Now it so happened that there were two real Hell’s Angels in the bar crowd. So this happened to be a big mistake on the part of Mister Squarepants. These boys came forward, pulled Mister Squarepants off his bike and tossed him hard on the ground, letting him know that if he EVER claimed to be a Hell’s Angel again, he would be severely beaten.

After the dust settled, someone asked Erin’s brother why he didn’t get involved. He said, “I think she had it all under control.” And she did. But the boys were all there to back her up.

Years ago, I found myself in hostile bar situation. I was in the Philippines, Subic Bay. As always, the Marines and the sailors had marked their territories at separate bars in town. The Navy Seals had claimed a bar called, “The Rolling Stone.” (Big neon tongue was on the sign outside.) I was inside hanging out with the Seals. Everyone was happy, having a great time. Dancing and drinking. Suddenly, the mood changed. I saw these happy men’s faces change as they began to walk toward the door in a group. A young Marine had wandered in, not knowing he was hostile territory.
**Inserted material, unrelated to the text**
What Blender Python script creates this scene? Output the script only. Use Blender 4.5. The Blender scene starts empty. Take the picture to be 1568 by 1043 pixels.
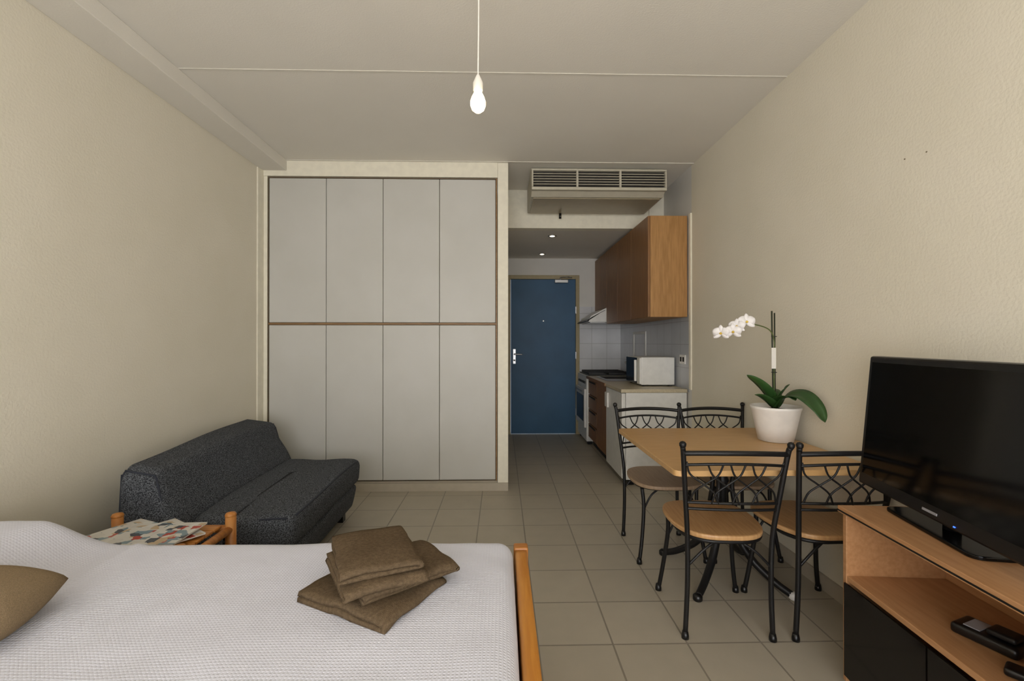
import bpy, bmesh, math, random
from mathutils import Vector, Matrix, noise
random.seed(4)
scene = bpy.context.scene
try:
    scene.view_settings.view_transform = 'Standard'
    scene.view_settings.look = 'None'
except Exception: pass

# ------------------------------------------------------------ materials
def lin(c):
    o=[]
    for v in c:
        v=v/255.0
        o.append(v/12.92 if v<=0.04045 else ((v+0.055)/1.055)**2.4)
    return (o[0],o[1],o[2],1.0)

def base_mat(name):
    m=bpy.data.materials.new(name); m.use_nodes=True
    nt=m.node_tree
    return m,nt,nt.nodes['Principled BSDF']

def setin(b,n,v):
    if n in b.inputs: b.inputs[n].default_value=v

def M(name,col,rough=.5,metal=0,col2=None,nscale=20,stretch=(1,1,1),bump=None,detail=3,spec=None,coat=0,ramp=(.35,.65)):
    m,nt,b=base_mat(name)
    setin(b,'Roughness',rough); setin(b,'Metallic',metal); setin(b,'Coat Weight',coat)
    if spec is not None: setin(b,'Specular IOR Level',spec)
    tc=nt.nodes.new('ShaderNodeTexCoord')
    if col2 is None:
        col2=tuple(min(255,c*1.03) for c in col)
    mp=nt.nodes.new('ShaderNodeMapping'); mp.inputs['Scale'].default_value=stretch
    nt.links.new(tc.outputs['Object'],mp.inputs['Vector'])
    n=nt.nodes.new('ShaderNodeTexNoise'); n.inputs['Scale'].default_value=nscale; n.inputs['Detail'].default_value=detail
    nt.links.new(mp.outputs['Vector'],n.inputs['Vector'])
    r=nt.nodes.new('ShaderNodeValToRGB')
    r.color_ramp.elements[0].position=ramp[0]; r.color_ramp.elements[1].position=ramp[1]
    r.color_ramp.elements[0].color=lin(col); r.color_ramp.elements[1].color=lin(col2)
    nt.links.new(n.outputs['Fac'],r.inputs['Fac'])
    nt.links.new(r.outputs['Color'],b.inputs['Base Color'])
    if bump:
        n2=nt.nodes.new('ShaderNodeTexNoise'); n2.inputs['Scale'].default_value=bump[0]; n2.inputs['Detail'].default_value=2
        nt.links.new(tc.outputs['Object'],n2.inputs['Vector'])
        bp=nt.nodes.new('ShaderNodeBump'); bp.inputs['Strength'].default_value=bump[1]; bp.inputs['Distance'].default_value=bump[2]
        nt.links.new(n2.outputs['Fac'],bp.inputs['Height'])
        nt.links.new(bp.outputs['Normal'],b.inputs['Normal'])
    return m

def tile_mat(name,c1,c2,cm,size,off,axes='xy',mortar=.004,rough=.4,bumps=.3):
    m,nt,b=base_mat(name)
    setin(b,'Roughness',rough)
    tc=nt.nodes.new('ShaderNodeTexCoord')
    sp=nt.nodes.new('ShaderNodeSeparateXYZ'); cb=nt.nodes.new('ShaderNodeCombineXYZ')
    nt.links.new(tc.outputs['Object'],sp.inputs[0])
    idx={'x':0,'y':1,'z':2}
    for k in (0,1):
        ad=nt.nodes.new('ShaderNodeMath'); ad.operation='ADD'; ad.inputs[1].default_value=off[k]
        nt.links.new(sp.outputs[idx[axes[k]]],ad.inputs[0]); nt.links.new(ad.outputs[0],cb.inputs[k])
    br=nt.nodes.new('ShaderNodeTexBrick'); br.offset=0; br.squash=1
    br.inputs['Scale'].default_value=1; br.inputs['Brick Width'].default_value=size[0]; br.inputs['Row Height'].default_value=size[1]
    br.inputs['Mortar Size'].default_value=mortar; br.inputs['Mortar Smooth'].default_value=.2
    br.inputs['Color1'].default_value=lin(c1); br.inputs['Color2'].default_value=lin(c2); br.inputs['Mortar'].default_value=lin(cm)
    nt.links.new(cb.outputs[0],br.inputs['Vector'])
    n=nt.nodes.new('ShaderNodeTexNoise'); n.inputs['Scale'].default_value=9; n.inputs['Detail'].default_value=6
    nt.links.new(tc.outputs['Object'],n.inputs['Vector'])
    mx=nt.nodes.new('ShaderNodeMix'); mx.data_type='RGBA'; mx.blend_type='MULTIPLY'; mx.inputs[0].default_value=.15
    nt.links.new(br.outputs['Color'],mx.inputs[6]); nt.links.new(n.outputs['Fac'],mx.inputs[7])
    nt.links.new(mx.outputs[2],b.inputs['Base Color'])
    bp=nt.nodes.new('ShaderNodeBump'); bp.inputs['Strength'].default_value=bumps; bp.inputs['Distance'].default_value=.002; bp.invert=True
    nt.links.new(br.outputs['Fac'],bp.inputs['Height']); nt.links.new(bp.outputs['Normal'],b.inputs['Normal'])
    return m

def emis(name,col,s):
    m,nt,b=base_mat(name)
    setin(b,'Base Color',lin(col)); setin(b,'Emission Color',lin(col)); setin(b,'Emission Strength',s)
    return m

def waffle(name,col):
    m,nt,b=base_mat(name); setin(b,'Base Color',lin(col)); setin(b,'Roughness',.95); setin(b,'Specular IOR Level',.15)
    tc=nt.nodes.new('ShaderNodeTexCoord'); sp=nt.nodes.new('ShaderNodeSeparateXYZ'); nt.links.new(tc.outputs['Object'],sp.inputs[0])
    outs=[]
    for k in (0,1):
        a=nt.nodes.new('ShaderNodeMath'); a.operation='MULTIPLY'; a.inputs[1].default_value=2*math.pi/.009
        s=nt.nodes.new('ShaderNodeMath'); s.operation='SINE'
        nt.links.new(sp.outputs[k],a.inputs[0]); nt.links.new(a.outputs[0],s.inputs[0]); outs.append(s)
    mxx=nt.nodes.new('ShaderNodeMath'); mxx.operation='MAXIMUM'
    nt.links.new(outs[0].outputs[0],mxx.inputs[0]); nt.links.new(outs[1].outputs[0],mxx.inputs[1])
    bp=nt.nodes.new('ShaderNodeBump'); bp.inputs['Strength'].default_value=.5; bp.inputs['Distance'].default_value=.001
    nt.links.new(mxx.outputs[0],bp.inputs['Height']); nt.links.new(bp.outputs['Normal'],b.inputs['Normal'])
    return m

def print_mat(name):
    m,nt,b=base_mat(name); setin(b,'Roughness',.3)
    tc=nt.nodes.new('ShaderNodeTexCoord')
    v=nt.nodes.new('ShaderNodeTexVoronoi'); v.inputs['Scale'].default_value=34; v.distance='CHEBYCHEV'
    nt.links.new(tc.outputs['Object'],v.inputs['Vector'])
    sp=nt.nodes.new('ShaderNodeSeparateColor'); nt.links.new(v.outputs['Color'],sp.inputs[0])
    r=nt.nodes.new('ShaderNodeValToRGB'); r.color_ramp.interpolation='CONSTANT'
    cols=[(0,(208,204,196)),(.3,(120,142,152)),(.42,(214,212,206)),(.56,(176,66,50)),(.64,(200,196,188)),(.8,(64,70,80)),(.9,(190,166,132))]
    while len(r.color_ramp.elements)<len(cols): r.color_ramp.elements.new(.5)
    for e,(p,c) in zip(r.color_ramp.elements,cols): e.position=p
    for e,(p,c) in zip(r.color_ramp.elements,cols): e.color=lin(c)
    nt.links.new(sp.outputs[0],r.inputs['Fac']); nt.links.new(r.outputs['Color'],b.inputs['Base Color'])
    return m

WALL=M('wall_paint',(225,218,199),.85,col2=(228,221,203),nscale=3,bump=(90,.35,.004))
WALLK=M('kitchen_wall_paint',(214,211,204),.8,nscale=3,bump=(90,.2,.003))
CEIL=M('ceiling_paint',(224,219,208),.9,col2=(227,222,211),nscale=2,bump=(120,.3,.003))
TRIMW=M('trim_paint',(232,226,207),.6)
STRIP=M('joint_strip_paint',(214,209,197),.85)
FLOOR=tile_mat('floor_tiles',(184,175,157),(179,170,152),(142,134,120),(.302,.30),(10*.302-.45,10*.3-1.83),'xy',.004,.42)
BASE=M('skirting_tile',(178,168,150),.45)
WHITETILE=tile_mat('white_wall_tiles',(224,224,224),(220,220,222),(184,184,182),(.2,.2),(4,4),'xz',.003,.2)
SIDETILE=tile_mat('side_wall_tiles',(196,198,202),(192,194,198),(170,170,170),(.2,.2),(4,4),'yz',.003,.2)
WARD=M('wardrobe_laminate',(196,194,186),.5,col2=(201,199,192),nscale=2.5,bump=(40,.1,.002))
WARDEDGE=M('wardrobe_edge_wood',(150,116,76),.5,col2=(130,98,62),nscale=8,stretch=(1,1,8))
DARK=M('dark_gap',(38,34,30),.8)
GAP=M('shadow_gap',(110,96,76),.8)
OAK=M('oak_veneer',(182,136,82),.45,col2=(162,118,66),nscale=10,stretch=(6,6,.6),detail=6)
BROWN_SHADED=M('brown_and_shaded_veneer',(146,104,62),.45,col2=(128,88,50),nscale=10,stretch=(6,6,.6),detail=6)  # true brown on base units, painted-in shading on the wall cabinet doors
BEECH=M('beech_top',(206,166,114),.35,col2=(192,150,96),nscale=7,stretch=(1,14,1),detail=5)
SEATW=M('seat_wood',(200,158,108),.35,col2=(184,140,92),nscale=7,stretch=(14,1,1),detail=5)
SEATG=M('seat_wood_grey',(160,136,110),.45,col2=(146,122,98),nscale=7,stretch=(14,1,1),detail=5)  # greyer, darker seat wood for the two far chairs
CABW=M('tv_stand_beech',(184,138,96),.4,col2=(170,124,82),nscale=7,stretch=(10,1,10),detail=5)
PINE=M('pine_varnish',(204,140,58),.35,col2=(186,120,44),nscale=6,stretch=(12,1,12),detail=5)
PINE2=M('cane_wood',(190,128,62),.4,col2=(166,104,46),nscale=12,stretch=(1,6,1))
BLACKM=M('black_metal',(26,25,25),.45,metal=.3)
BLACKP=M('black_plastic',(14,14,15),.35)
GLOSS=M('glossy_screen',(4,4,5),.12,spec=.3)
SMOKE=M('smoked_glass',(16,13,11),.1,spec=.3)
STEEL=M('brushed_steel',(170,170,170),.3,metal=1)
WHITEP=M('white_enamel',(226,225,220),.3)
WHITEB=M('white_plastic',(228,226,220),.4)
ACBODY=M('ac_body',(188,182,164),.45)
ACUNDER=M('ac_underside',(160,148,122),.3)
BLUE=M('door_blue',(38,84,118),.5,col2=(42,90,126),nscale=3)
DFRAME=M('door_frame_paint',(160,146,110),.5)
SOFA=M('sofa_tweed',(42,44,48),.95,col2=(118,122,128),nscale=230,detail=3,bump=(300,.5,.003),spec=.1,ramp=(.40,.70))
PIPING=M('sofa_piping',(44,48,58),.9)
TOWEL=M('towel_terry',(110,93,72),1,col2=(93,78,60),nscale=120,bump=(420,.8,.004),spec=.05)
CUSH=M('cushion_fabric',(144,125,99),1,col2=(130,112,88),nscale=300,bump=(500,.5,.002),spec=.05)
SHEET=waffle('white_waffle_cover',(218,219,230))
POT=M('white_ceramic',(232,228,222),.35)
SOIL=M('bark_soil',(70,50,34),.95,col2=(40,30,22),nscale=60,bump=(80,1,.02))
LEAF=M('orchid_leaf',(38,70,30),.35,col2=(52,86,40),nscale=10)
STEM=M('orchid_stem',(84,96,48),.5)
STAKE=M('green_stake',(48,52,36),.6)
PETAL=M('white_petal',(236,232,230),.6)
YELLOW=M('orchid_centre',(214,180,70),.6)
MAG=print_mat('magazine_print')
PAPER=M('paper',(224,220,212),.7)
CORD=M('cord_white',(236,232,222),.5)
BULB=emis('lit_bulb',(255,222,165),18)
SPOT=emis('downlight_glow',(255,236,200),8)
LED=emis('blue_led',(60,110,255),2)
COUNTER=M('counter_laminate',(200,188,160),.35,col2=(186,174,146),nscale=60)
GREYTEXT=M('grey_mark',(150,150,155),.4)
m,nt,b=base_mat('window_glass'); setin(b,'Transmission Weight',1.0); setin(b,'Roughness',0.0); setin(b,'IOR',1.05); GLASS=m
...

But he found out soon enough. They surrounded him and started backing him up until he fell backwards onto the dance floor. The whole place was silently watching. I said to myself, “Fuck this.” I pushed through the mob of attackers and stood in front of the quaking Marine. I told the mob to back off and leave him alone, promising to escort him out. Now this could have turned out badly. They could have turned on me, too. But they backed off and I took the young man out, advising him to be careful about which bars are which before he enters.
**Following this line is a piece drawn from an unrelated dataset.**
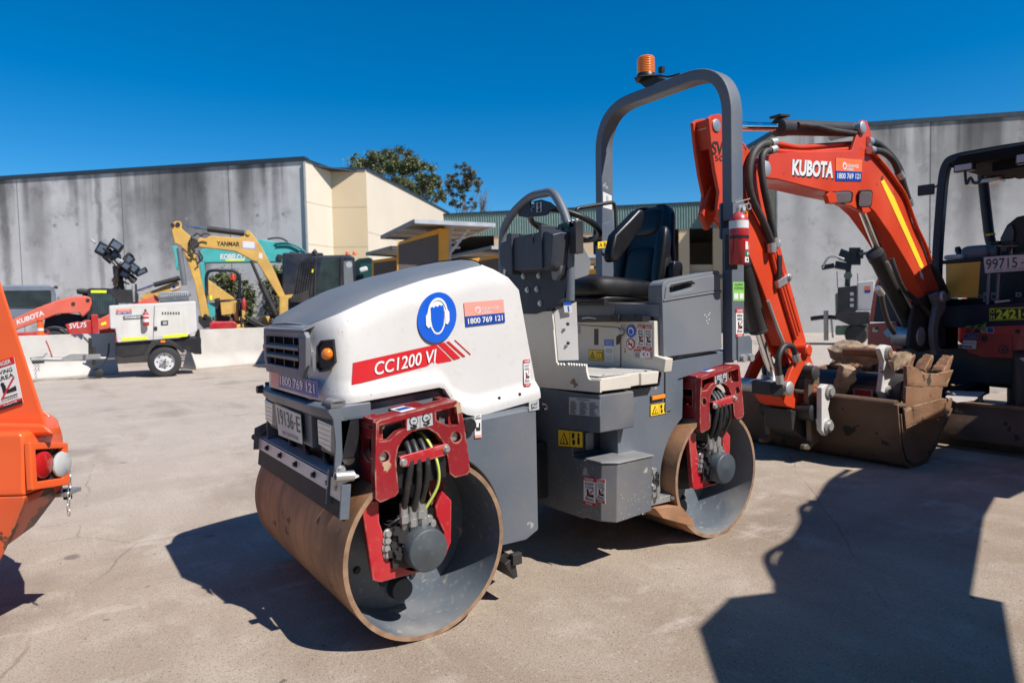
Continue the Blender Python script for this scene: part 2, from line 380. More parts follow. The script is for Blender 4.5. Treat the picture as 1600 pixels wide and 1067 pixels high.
# ================================================================ ground
def ground_mat():
    m = bpy.data.materials.new('yard_surface'); m.use_nodes = True; n, l = nt(m); b = n['Principled BSDF']
    tc = n.new('ShaderNodeTexCoord'); co = tc.outputs['Object']
    def noise(s, d=5, sc=None, r=.55):
        x = n.new('ShaderNodeTexNoise'); x.inputs['Scale'].default_value = s; x.inputs['Detail'].default_value = d; x.inputs['Roughness'].default_value = r
        if sc:
            mp = n.new('ShaderNodeMapping'); mp.inputs['Scale'].default_value = sc; mp.inputs['Rotation'].default_value = (0, 0, R(25)); l.new(co, mp.inputs[0]); l.new(mp.outputs[0], x.inputs[0])
        else: l.new(co, x.inputs[0])
        return x.outputs[0]
    def rng(src, a, c, o0=0, o1=1):
        r = n.new('ShaderNodeMapRange'); r.inputs[1].default_value = a; r.inputs[2].default_value = c; r.inputs[3].default_value = o0; r.inputs[4].default_value = o1; l.new(src, r.inputs[0]); return r.outputs[0]
    def mix(f, a, c):
        x = n.new('ShaderNodeMix'); x.data_type = 'RGBA'; l.new(f, x.inputs[0])
        for s_, i in ((a, 6), (c, 7)):
            if isinstance(s_, tuple): x.inputs[i].default_value = (*s_, 1)
            else: l.new(s_, x.inputs[i])
        return x.outputs[2]
    c = mix(rng(noise(.35, 6), .35, .65), (0.252, 0.185, 0.123), (0.320, 0.243, 0.170))
    c = mix(rng(noise(1.6, 8, (1, .45, 1)), .45, .66, 0, .9), c, (0.400, 0.323, 0.243))
    c = mix(rng(noise(.9, 8, (.5, 1.3, 1)), .50, .68, 0, .85), c, (0.188, 0.129, 0.081))
    c = mix(rng(noise(3.4, 8), .53, .66, 0, .8), c, (0.416, 0.347, 0.268))
    c = mix(rng(noise(7, 6, (2, .2, 1)), .60, .72, 0, .35), c, (0.464, 0.400, 0.326))
    # the far side of the yard is dusted paler than the trafficked strip in front
    sx = n.new('ShaderNodeSeparateXYZ'); l.new(co, sx.inputs[0]); am = n.new('ShaderNodeMath'); am.operation = 'MULTIPLY_ADD'; l.new(noise(.5, 6), am.inputs[0]); am.inputs[1].default_value = 3.0; l.new(sx.outputs['Y'], am.inputs[2])
    c = mix(rng(am.outputs[0], 4.2, -2.6, 0, .72), c, (.475, .405, .345))
    c = mix(rng(am.outputs[0], 1.2, 4.0, 0, .3), c, (.21, .148, .098))
    v = n.new('ShaderNodeTexVoronoi'); v.inputs['Scale'].default_value = 95; l.new(co, v.inputs['Vector'])
    c = mix(rng(v.outputs['Distance'], .10, .34, .7, 0), c, (.10, .082, .068))
    v2 = n.new('ShaderNodeTexVoronoi'); v2.inputs['Scale'].default_value = 42; l.new(co, v2.inputs['Vector'])
    c = mix(rng(v2.outputs['Distance'], .05, .17, .8, 0), c, (.07, .058, .05))
    c = mix(rng(noise(55, 3), .60, .70, 0, .5), c, (.48, .43, .38))
    c = mix(rng(noise(150, 2), .52, .70, 0, .5), c, (.12, .10, .085))
    # stains with their own shape
    c = mix(rng(noise(.55, 5), .60, .68, 0, .4), c, (.14, .11, .09))
    # hairline cracks, oil drips
    v3 = n.new('ShaderNodeTexVoronoi'); v3.feature = 'DISTANCE_TO_EDGE'; v3.inputs['Scale'].default_value = .33
    wv = n.new('ShaderNodeMix'); wv.data_type = 'VECTOR'; wv.inputs[0].default_value = .12; nz = n.new('ShaderNodeTexNoise'); nz.inputs['Scale'].default_value = 1.7; nz.inputs['Detail'].default_value = 8; l.new(co, nz.inputs['Vector']); l.new(co, wv.inputs[4]); l.new(nz.outputs['Color'], wv.inputs[5]); l.new(wv.outputs[1], v3.inputs['Vector'])
    cm = n.new('ShaderNodeMath'); cm.operation = 'MULTIPLY'; l.new(rng(v3.outputs[0], .0004, .002, .4, 0), cm.inputs[0]); l.new(rng(noise(.8, 3), .48, .56), cm.inputs[1])
    c = mix(cm.outputs[0], c, (.10, .08, .065))
    c = mix(rng(noise(2.7, 2), .71, .74, 0, .6), c, (.09, .072, .06))
    c = mix(rng(noise(11, 2), .73, .76, 0, .7), c, (.075, .06, .05))
    c = mix(rng(noise(.8, 9, (1.6, .5, 1), .68), .54, .66, 0, .38), c, (.21, .155, .115))
    c = mix(rng(noise(2.3, 9, (.5, 1.5, 1), .7), .58, .70, 0, .5), c, (.56, .49, .42))
    l.new(c, b.inputs['Base Color']); l.new(rng(noise(2, 4), .3, .7, .72, .95), b.inputs['Roughness']); b.inputs['Specular IOR Level'].default_value = .3
    bp = n.new('ShaderNodeBump'); bp.inputs['Strength'].default_value = .38; bp.inputs['Distance'].default_value = .012
    ad = n.new('ShaderNodeMath'); ad.operation = 'ADD'; l.new(noise(70, 6, None, .7), ad.inputs[0]); l.new(noise(6, 5), ad.inputs[1]); l.new(ad.outputs[0], bp.inputs['Height']); l.new(bp.outputs[0], b.inputs['Normal'])
    return m
gm = ground_mat()
s = MB(); s.add(gm, [(-900, -900, 0), (900, -900, 0), (900, 900, 0), (-900, 900, 0)], [(0, 1, 2, 3)])
g = s.build('yard_ground', smooth=0, recalc=False); tag(g, 'dusty pale brown concrete yard under the machines', 'ground', kind='structure')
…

I don’t know if I had any boys to back me up that night. I suppose you could say that the Seals did the gentlemanly thing by deciding to disburse instead of pressing on with their irascible plan. I left there amazed that a happy crowd could so easily turn ugly. And I didn’t like that.

Still, I’m glad that Erin isn’t afraid to rush headlong into danger, knowing she has the right heart motivation, fed with the right kind of anger.
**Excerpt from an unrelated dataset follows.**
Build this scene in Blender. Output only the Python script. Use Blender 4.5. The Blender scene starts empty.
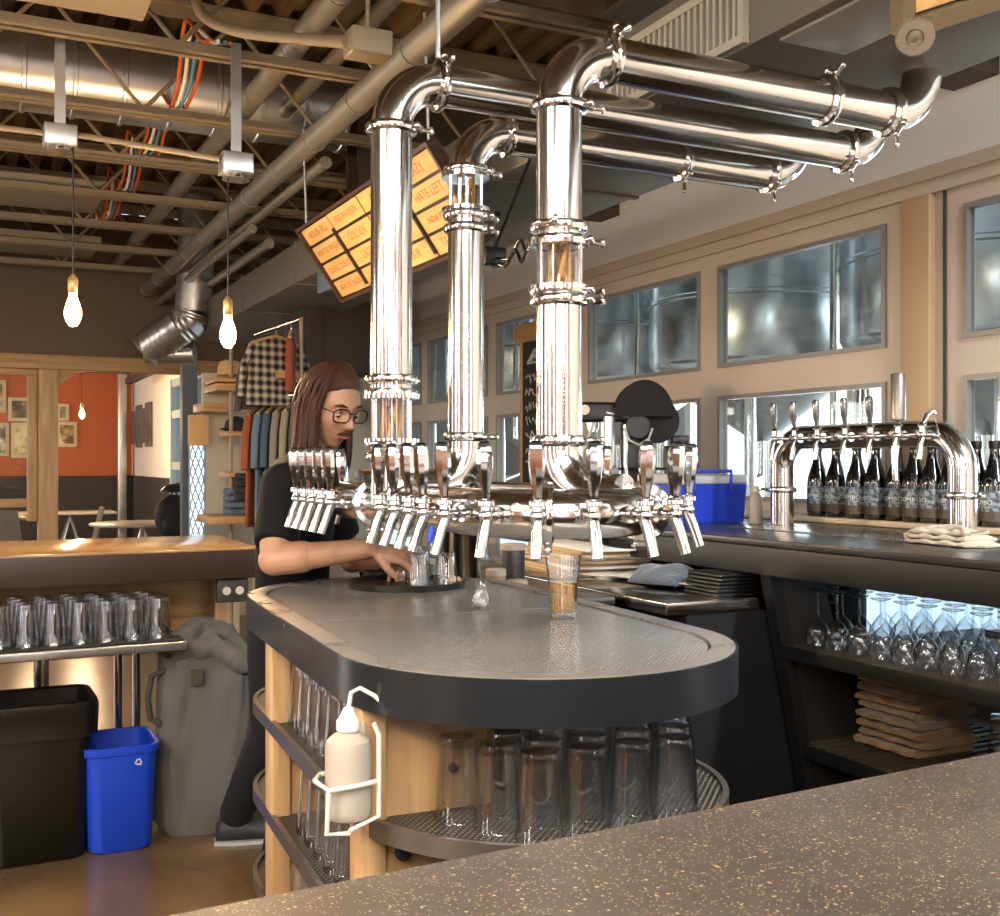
import bpy, bmesh, math, random
from mathutils import Vector, Matrix, Euler
random.seed(7)
sc = bpy.context.scene
col = sc.collection
R = math.radians
PI = math.pi
# ------------------------------------------------------------------ camera
H = 1.40
F = 1105.0
TH = R(26.25)
S, C = math.sin(TH), math.cos(TH)
cam_d = bpy.data.cameras.new('camera'); cam = bpy.data.objects.new('camera', cam_d); col.objects.link(cam)
cam.location = (0, 0, H); cam.rotation_euler = (R(90), 0, -TH)
cam_d.sensor_width = 36; cam_d.lens = F/1000*36; cam_d.shift_y = 0.004; cam_d.clip_end = 100; cam_d.clip_start = .02
sc.camera = cam

def at(u, v, d):
    "point seen at u,v of the photograph at depth d"
    r = (u-500)/F*d
    return Vector((d*S+r*C, d*C-r*S, H+(462-v)/F*d))
def atz(u, v, z):
    return at(u, v, F*(H-z)/(v-462))

# ------------------------------------------------------------------ materials
def lin(h):
    h = h.lstrip('#')
    c = [int(h[i:i+2], 16)/255 for i in (0, 2, 4)]
    return [x/12.92 if x <= .04045 else ((x+.055)/1.055)**2.4 for x in c]
MATS = {}
def mat(name, color, rough=.5, metal=0., var=.12, scale=8., bump=0., bscale=60., stretch=(1,1,1), coat=0., spec=.5, trans=0., sheen=0., rvar=.1, emit=None, est=0):
    if name in MATS: return MATS[name]
    m = bpy.data.materials.new(name); m.use_nodes = True
    nt = m.node_tree; N = nt.nodes; L = nt.links
    b = N['Principled BSDF']
    c = lin(color) if isinstance(color, str) else list(color)
    tc = N.new('ShaderNodeTexCoord'); mp = N.new('ShaderNodeMapping'); mp.inputs['Scale'].default_value = stretch
    L.new(tc.outputs['Object'], mp.inputs['Vector'])
    nz = N.new('ShaderNodeTexNoise'); nz.inputs['Scale'].default_value = scale; nz.inputs['Detail'].default_value = 4
    L.new(mp.outputs[0], nz.inputs['Vector'])
    mx = N.new('ShaderNodeMix'); mx.data_type = 'RGBA'
    mx.inputs[6].default_value = [max(0, x*(1-var)) for x in c]+[1]
    mx.inputs[7].default_value = [min(1, x*(1+var)) for x in c]+[1]
    L.new(nz.outputs[0], mx.inputs[0]); L.new(mx.outputs[2], b.inputs['Base Color'])
    if rvar:
        mr = N.new('ShaderNodeMapRange'); mr.inputs[3].default_value = max(.02, rough*(1-rvar)); mr.inputs[4].default_value = min(1, rough*(1+rvar))
        L.new(nz.outputs[0], mr.inputs[0]); L.new(mr.outputs[0], b.inputs['Roughness'])
    else: b.inputs['Roughness'].default_value = rough
    b.inputs['Metallic'].default_value = metal
    b.inputs['Coat Weight'].default_value = coat
    b.inputs['Specular IOR Level'].default_value = spec
    b.inputs['Transmission Weight'].default_value = trans
    b.inputs['Sheen Weight'].default_value = sheen
    if bump:
        n2 = N.new('ShaderNodeTexNoise'); n2.inputs['Scale'].default_value = bscale; n2.inputs['Detail'].default_value = 3
        L.new(mp.outputs[0], n2.inputs['Vector'])
        bp = N.new('ShaderNodeBump'); bp.inputs['Strength'].default_value = bump; bp.inputs['Distance'].default_value = .01
        L.new(n2.outputs[0], bp.inputs['Height']); L.new(bp.outputs[0], b.inputs['Normal'])
    if emit:
        b.inputs['Emission Color'].default_value = lin(emit)+[1]; b.inputs['Emission Strength'].default_value = est
    MATS[name] = m
    return m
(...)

And I feel secure knowing that there are always angels watching over her. In one form or another.

*This story is all true. Except for the Spongebob comment. We added that later. We think all stories should include a Spongebob reference. :)

Easily Onward, Through Flowers and Weed

This is my mom (on the right). Circa 1967. And this is how beautiful she is to me.

A thing of beauty is a joy for ever:
Its loveliness increases; it will never
Pass into nothingness; but still will keep
A bower quiet for us, and a sleep
Full of sweet dreams, and health, and quiet breathing.

I was thinking about my mom today while I was making my breakfast. When we lived in Japan back then, she learned to make an omelet in a wok. She would swirl the egg mixture around the pan and it would create a thin, thin wrapper for whatever you might want to put inside. She would put buttered rice inside of it for us and it was sooooo yummy. My sister, Tami, loved ketchup on hers. I hated ketchup. So I chose barbecue sauce instead. (You know kids. They think they need sauce on everything.) I know this sounds weird, but I love it.

This wok omelet is something I never learned, so I resorted to just making scrambled eggs on top of rice with bbq sauce drizzled over it. Still tastes like that great breakfast, sans the love. However, the memory of the love is there. In every bite. Every single time I make this, I remember the warm love of my mother. Today, as I drizzled the bbq sauce on my eggs, I had a little flashback to the sight of my mother doing this. She didn’t haphazardly toss it on my omelet. She made everything pretty and nice. I deeply felt that the reason she made things special was because I was special. She never complained about the terrible trial of raising four girls. I’m sure she had bad days, but I don’t recall her ever taking them out on anyone. She must have suffered in private. Because God knows, motherhood is full of suffering. But here’s what I learned from her:

Children ought to be made to feel important, but not most important. Children should not feel more important than their parents. The world (or the omelet) can be handed to them on a platter, but the world does not revolve around them. Parents should be given the position of respect. And it’s right for parents to respect each other. We were told when dad came home, he was tired and needed peace and quiet. She honored him highly. Never did she speak a disparaging word about him. By example, she made the demand that we respect him as much as she did. We got the same message from him. He revered my mother and by example, made sure that we respected her as much as he did. We were not given the first position. They were. But this made us feel no less important.

It’s tricky business, this. Friends and I have often discussed the issue that seems to come up when single parents date and develop serious relationships. Sometimes there are implications or full on accusations that “You are choosing your children over me!” First of all, if someone says that to me, it’s already over. Mainly because it is definitely not a matter of “choosing” but also because I think this makes that person a whiny bitch and I see no future for us. Most people respond with, “Yeah! Of course I choose my children over you! They are my children!” But as I said, I find this to be putting the concept on a level where it does not belong. And I refuse to put it there. Of course I don’t think it’s a good thing to put your children’s demands above those of your needs. The same goes for your significant other’s needs. I also don’t think it’s okay to put the demands of your significant other above the needs of your children. So you see what I’m getting at? Just as in the home I grew up in, my mother didn’t teach us that our father mattered more. Nor did she tell him that we mattered more. We all mattered. She just showed us that in different circumstances, some needs take precedence. And that love and respect should rule in all of these things.

So there you have it. Lessons from the wok of life. I love you, mom.